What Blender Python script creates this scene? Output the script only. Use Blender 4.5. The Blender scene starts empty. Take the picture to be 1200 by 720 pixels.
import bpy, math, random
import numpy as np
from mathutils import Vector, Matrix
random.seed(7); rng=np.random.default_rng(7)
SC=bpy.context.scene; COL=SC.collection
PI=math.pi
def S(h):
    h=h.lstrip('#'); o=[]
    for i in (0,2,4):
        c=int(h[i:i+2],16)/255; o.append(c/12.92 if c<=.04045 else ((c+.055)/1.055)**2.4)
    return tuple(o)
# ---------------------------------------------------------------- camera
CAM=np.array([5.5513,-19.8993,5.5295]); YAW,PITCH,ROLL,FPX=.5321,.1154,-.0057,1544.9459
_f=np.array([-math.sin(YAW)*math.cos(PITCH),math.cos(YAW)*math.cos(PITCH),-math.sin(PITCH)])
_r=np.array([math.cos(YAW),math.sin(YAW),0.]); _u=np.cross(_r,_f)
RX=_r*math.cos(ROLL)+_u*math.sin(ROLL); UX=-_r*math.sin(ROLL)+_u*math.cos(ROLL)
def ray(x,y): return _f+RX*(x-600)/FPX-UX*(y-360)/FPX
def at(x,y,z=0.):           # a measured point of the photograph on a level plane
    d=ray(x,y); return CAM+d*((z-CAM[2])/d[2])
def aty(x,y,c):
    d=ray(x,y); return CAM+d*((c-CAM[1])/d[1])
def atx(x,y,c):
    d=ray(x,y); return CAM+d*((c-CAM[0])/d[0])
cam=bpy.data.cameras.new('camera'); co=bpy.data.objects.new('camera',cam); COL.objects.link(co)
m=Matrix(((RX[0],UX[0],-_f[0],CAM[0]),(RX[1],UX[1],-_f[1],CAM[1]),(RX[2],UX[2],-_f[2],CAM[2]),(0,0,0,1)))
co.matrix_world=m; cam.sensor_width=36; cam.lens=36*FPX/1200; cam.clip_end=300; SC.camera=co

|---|

■ **Written task**: Would you give the material above again, complete and exact?

■ **Answer to this problem**:
What Blender Python script creates this scene? Output the script only. Use Blender 4.5. The Blender scene starts empty. Take the picture to be 1200 by 720 pixels.
import bpy, math, random
import numpy as np
from mathutils import Vector, Matrix
random.seed(7); rng=np.random.default_rng(7)
SC=bpy.context.scene; COL=SC.collection
PI=math.pi
def S(h):
    h=h.lstrip('#'); o=[]
    for i in (0,2,4):
        c=int(h[i:i+2],16)/255; o.append(c/12.92 if c<=.04045 else ((c+.055)/1.055)**2.4)
    return tuple(o)
# ---------------------------------------------------------------- camera
CAM=np.array([5.5513,-19.8993,5.5295]); YAW,PITCH,ROLL,FPX=.5321,.1154,-.0057,1544.9459
_f=np.array([-math.sin(YAW)*math.cos(PITCH),math.cos(YAW)*math.cos(PITCH),-math.sin(PITCH)])
_r=np.array([math.cos(YAW),math.sin(YAW),0.]); _u=np.cross(_r,_f)
RX=_r*math.cos(ROLL)+_u*math.sin(ROLL); UX=-_r*math.sin(ROLL)+_u*math.cos(ROLL)
def ray(x,y): return _f+RX*(x-600)/FPX-UX*(y-360)/FPX
def at(x,y,z=0.):           # a measured point of the photograph on a level plane
    d=ray(x,y); return CAM+d*((z-CAM[2])/d[2])
def aty(x,y,c):
    d=ray(x,y); return CAM+d*((c-CAM[1])/d[1])
def atx(x,y,c):
    d=ray(x,y); return CAM+d*((c-CAM[0])/d[0])
cam=bpy.data.cameras.new('camera'); co=bpy.data.objects.new('camera',cam); COL.objects.link(co)
m=Matrix(((RX[0],UX[0],-_f[0],CAM[0]),(RX[1],UX[1],-_f[1],CAM[1]),(RX[2],UX[2],-_f[2],CAM[2]),(0,0,0,1)))
co.matrix_world=m; cam.sensor_width=36; cam.lens=36*FPX/1200; cam.clip_end=300; SC.camera=co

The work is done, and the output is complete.